1 T-VSe2 Nanoparticles cooperated with reduced graphene oxide as a superior cathode material for rechargeable Mg-ion batteries

Abstract

Transition metal disulfides (TMDs) have received widespread attention and are expected to be a kind of potential energy material because of their unique structures. In this paper, we obtained 1 T-VSe2 nanoparticles cooperated with reduced graphene oxide (1 T-VSe2@rGO) composite in APC electrolyte environment via a simple hydrothermal method, and it was used as the cathode material of the second generation rechargeable magnesium ion battery (RMIB). The test results show that the 1 T-VSe2@rGO composite cathode material has an excellent reversible capacity (235.5 mA h g−1 at 50 mA g−1), and a prominent cycle life (62.7 % of the initial capacitance is maintained at 50 mA g−1 after 500 consecutive cycles).

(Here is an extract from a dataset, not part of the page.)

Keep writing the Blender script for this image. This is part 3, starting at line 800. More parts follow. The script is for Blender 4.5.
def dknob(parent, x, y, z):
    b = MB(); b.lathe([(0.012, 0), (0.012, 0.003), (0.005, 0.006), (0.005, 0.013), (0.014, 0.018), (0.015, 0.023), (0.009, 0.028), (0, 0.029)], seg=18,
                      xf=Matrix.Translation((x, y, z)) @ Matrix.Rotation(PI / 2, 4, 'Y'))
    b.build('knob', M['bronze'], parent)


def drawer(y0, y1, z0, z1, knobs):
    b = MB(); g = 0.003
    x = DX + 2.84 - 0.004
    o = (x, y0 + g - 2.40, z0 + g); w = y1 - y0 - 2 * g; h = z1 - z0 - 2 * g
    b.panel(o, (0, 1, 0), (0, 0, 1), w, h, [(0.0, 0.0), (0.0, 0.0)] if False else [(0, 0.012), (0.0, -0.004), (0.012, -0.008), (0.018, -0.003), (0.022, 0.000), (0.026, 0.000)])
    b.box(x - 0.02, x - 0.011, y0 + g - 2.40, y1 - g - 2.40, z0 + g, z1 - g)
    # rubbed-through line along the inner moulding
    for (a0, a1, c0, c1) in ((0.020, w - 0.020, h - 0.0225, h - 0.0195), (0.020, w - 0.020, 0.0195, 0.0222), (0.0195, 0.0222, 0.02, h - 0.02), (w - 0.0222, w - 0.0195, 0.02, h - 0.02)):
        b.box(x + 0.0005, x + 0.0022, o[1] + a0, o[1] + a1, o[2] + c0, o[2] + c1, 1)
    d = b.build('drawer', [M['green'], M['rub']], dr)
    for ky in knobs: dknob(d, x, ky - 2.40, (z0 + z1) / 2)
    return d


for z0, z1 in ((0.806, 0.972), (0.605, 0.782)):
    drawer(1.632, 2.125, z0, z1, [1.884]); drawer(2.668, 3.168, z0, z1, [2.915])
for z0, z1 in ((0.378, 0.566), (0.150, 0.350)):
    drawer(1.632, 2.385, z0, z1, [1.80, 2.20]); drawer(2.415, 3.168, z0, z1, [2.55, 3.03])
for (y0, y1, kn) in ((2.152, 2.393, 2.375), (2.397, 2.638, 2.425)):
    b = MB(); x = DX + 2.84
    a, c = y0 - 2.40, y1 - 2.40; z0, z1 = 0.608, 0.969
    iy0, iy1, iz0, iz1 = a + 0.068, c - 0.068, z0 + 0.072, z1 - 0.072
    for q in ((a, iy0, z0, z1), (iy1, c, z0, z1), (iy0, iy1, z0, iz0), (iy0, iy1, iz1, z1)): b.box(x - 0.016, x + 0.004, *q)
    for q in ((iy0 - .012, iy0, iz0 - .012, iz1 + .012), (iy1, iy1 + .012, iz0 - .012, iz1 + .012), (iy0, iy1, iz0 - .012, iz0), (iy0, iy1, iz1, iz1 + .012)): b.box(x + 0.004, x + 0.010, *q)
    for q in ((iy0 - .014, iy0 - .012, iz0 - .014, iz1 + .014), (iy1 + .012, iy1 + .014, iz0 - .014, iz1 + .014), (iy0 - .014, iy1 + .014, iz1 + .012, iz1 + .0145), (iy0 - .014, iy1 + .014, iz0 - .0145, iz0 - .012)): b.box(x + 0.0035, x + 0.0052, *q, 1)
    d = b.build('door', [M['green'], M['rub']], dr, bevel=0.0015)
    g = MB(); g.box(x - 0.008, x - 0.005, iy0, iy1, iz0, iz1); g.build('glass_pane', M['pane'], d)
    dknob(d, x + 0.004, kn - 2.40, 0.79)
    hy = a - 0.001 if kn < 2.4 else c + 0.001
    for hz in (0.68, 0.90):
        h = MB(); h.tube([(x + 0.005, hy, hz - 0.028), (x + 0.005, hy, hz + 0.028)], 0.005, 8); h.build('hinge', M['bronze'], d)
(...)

The rate capability of 46 % initial capacitance is received when the current density reaches 1000 mA g−1. We also evaluated the influence of Mg-insertion behavior on RMIBs based on the cathode of 1 T-VSe2@rGO composite with the first-principles Density Functional Theory (DFT) computations. The results prove that the composites based on 1 T-VSe2@rGO have great development potential as cathode materials for RMIBs.